Menos horas de trabalho
A atual proposta de lei, entretanto, não fala em qualquer uma destas premissas. A única redução prevista pelo projeto é na jornada de trabalho dos analistas, que deverá passar das atuais 44 para 40 horas semanais, ou ainda para não mais que 20 horas semanais no caso de profissionais submetidos a atividades que demandem esforço repetitivo.

“Isso nem se comenta… Esta redução dificultará ainda mais a competitividade das empresas brasileiras, especialmente em relação a mercados como os da Índia e China. Se já é difícil, com a atual carga horária, alcançar níveis de produtividade e preço competitivos, imagine reduzindo-a”, reclama Jorge Branco.

Outro que não concorda com a lei é o diretor da Connection, Ederson Bastos.

“Acho que esta lei pode representar um retrocesso para o setor”, afirma ele. “É necessário haver uma atualização do entendimento sobre a definição de funções na área de TI, uma vez que mesmo entidades representativas de classe, como os sindicatos de funcionários, acabam listando e definindo cargos que pouco ou não mais se utiliza no mercado atual”, acrescenta.

Lei x Realidade
Argumentos que, segundo o responsável por Sales & Marketing da SPRO It Solutions, Marcelo Leal, demonstram uma incompatibilidade do projeto com a realidade do mercado.

“Esta lei está baseada numa premissa irreal, ou seja, de que implementar e desenvolver sistemas é competência exclusiva de profissionais formados pelos cursos previstos na proposta”, acredita ele. “Na prática, processos empresariais e visão holística, temas amplamente tratados em outros cursos de bacharelado, como Administração e Economia, somados à vivência nestas áreas, são o principal insumo para uma bem sucedida implementação de ERP, por exemplo”, declara.
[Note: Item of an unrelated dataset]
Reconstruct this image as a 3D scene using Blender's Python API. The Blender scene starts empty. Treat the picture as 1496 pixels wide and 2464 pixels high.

Concluindo, o diretor da Central de Software e vice-presidente da Assespro-RS, Reges Bronzatti, é enfático: “Sempre fomos contra qualquer tipo de regulamentação nesta área”, fulmina.

O outro lado
Contudo, não é todo mundo que é contra a lei no setor de TI. O diretor da Cigam Software, Robinson Klein, por exemplo, vê a regulamentação com bons olhos.

“Quando a exigência é pelo diploma, a sociedade sempre ganha. Ganha profissionais mais qualificados e produtos melhores”, afirma Klein. “Essa regularização auxilia na profissionalização do setor e faz com que a competição do mercado seja mais justa e equilibrada, gerando oportunidades melhores. Além disso, traz aos clientes mais segurança e sistemas mais eficazes”, completa.

O Baguete entrou em contato com a Executiva Nacional dos Estudantes de Computação (Enec), órgão representativo dos universitários de cursos de graduação e pós-graduação da área no Brasil, mas até o momento nenhum dos representantes contatados pode atender à reportagem.